Quentin Tarantino’s scripts are known more for dialogue than action. Of course, by the mid-2000s, Tarantino indulged more in action-heavy stories with his two Kill Bill movies and his half of the Grindhouse double feature. Death Proof. Death Proof not only attempted to revitalize Kurt Russell’s image as a tough guy; his vicious Stuntman Mike seems content to victimize women with his tricked-out stunt car, until he faces off against a group of young women who fight (and drive) back. The film also culminates in an extended, life-or-death chase that culminates in the women finally getting one over on Mike, a satisfying payoff to a thrilling, death-defying finale. Tarantino here proved a flair for staging breathless action, equivalent to his ability to create indelible conversational sequences.


3. Bullitt (1968)

For some, this may be the be-all and end-all of car chases. Over 50 years ago, Steve McQueen made an icon out of the San Francisco cop Frank Bullitt (inspired by one of the cops who tried to track down the Zodiac Killer). The whole of Bullitt hasn’t entirely stood up to the test of time, but the car chase at its midpoint is an all-timer. Bullitt is chasing after some hitmen in a larger conspiratorial case, and the streets of San Francisco are famously designed in such a way that they’re built steeply. So if you’re driving fast enough, you’ll catch some serious air whether you’re driving up or down those streets. And that’s what Bullitt and his prey do, in a chase that takes up just over 10 minutes of the film. The scene took five weeks to shoot, and the film’s editor won the Oscar likely for this sequence alone. Hard to argue with such masterful filmmaking.


2. The French Connection (1971)

One of the very best cinematic chases came in a Best Picture winner, the 1971 crime drama The French Connection. There, New York cop Popeye Doyle (Gene Hackman, who also won an Oscar) is trying to foil an international drug ring. At a key moment, he has to chase after a hitman who’s escaped on an elevated train. Hackman’s cop can only do so in a car through the very busy streets of the city. Director William Friedkin amps up the tension instantly, making clear that Doyle’s not full of derring-do; he rams into other cars and trucks, and nearly runs over a woman and her baby, to get his man. It’s one of the sloppier, more intense chases you’ll ever see, made all the remarkable because it feels so real.

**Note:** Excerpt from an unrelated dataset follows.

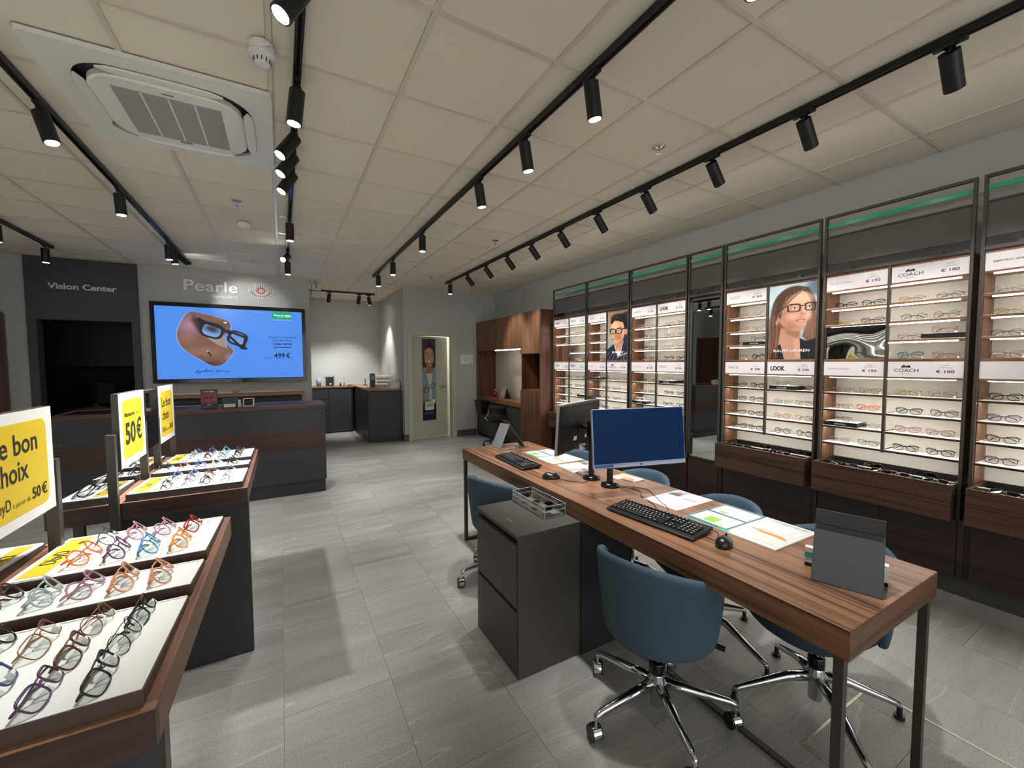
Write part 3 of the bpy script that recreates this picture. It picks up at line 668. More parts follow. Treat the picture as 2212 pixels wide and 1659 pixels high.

1. Mad Max: Fury Road (2015)

How can you choose just one scene from the latest entry in the Mad Max franchise? Director George Miller made car chases a hallmark of the post-apocalyptic action series from the first entry, starring Mel Gibson in the title role. But the 2015 revival of the franchise, a long-gestating idea, was when Miller and his team of filmmaking wizards went all in. Tom Hardy took over as Max, who we first see on the run before he’s captured by the demented Immortan Joe. Max is then used as a human blood bag on a car driven by one of Immortan Joe’s War Boys, in pursuit of Imperator Furiosa (Charlize Theron). The setup is an excuse for what is essentially an extended, two-hour car chase through the deserts of the dystopian future. Fury Road is as thrilling as cinematic vehicular mayhem gets.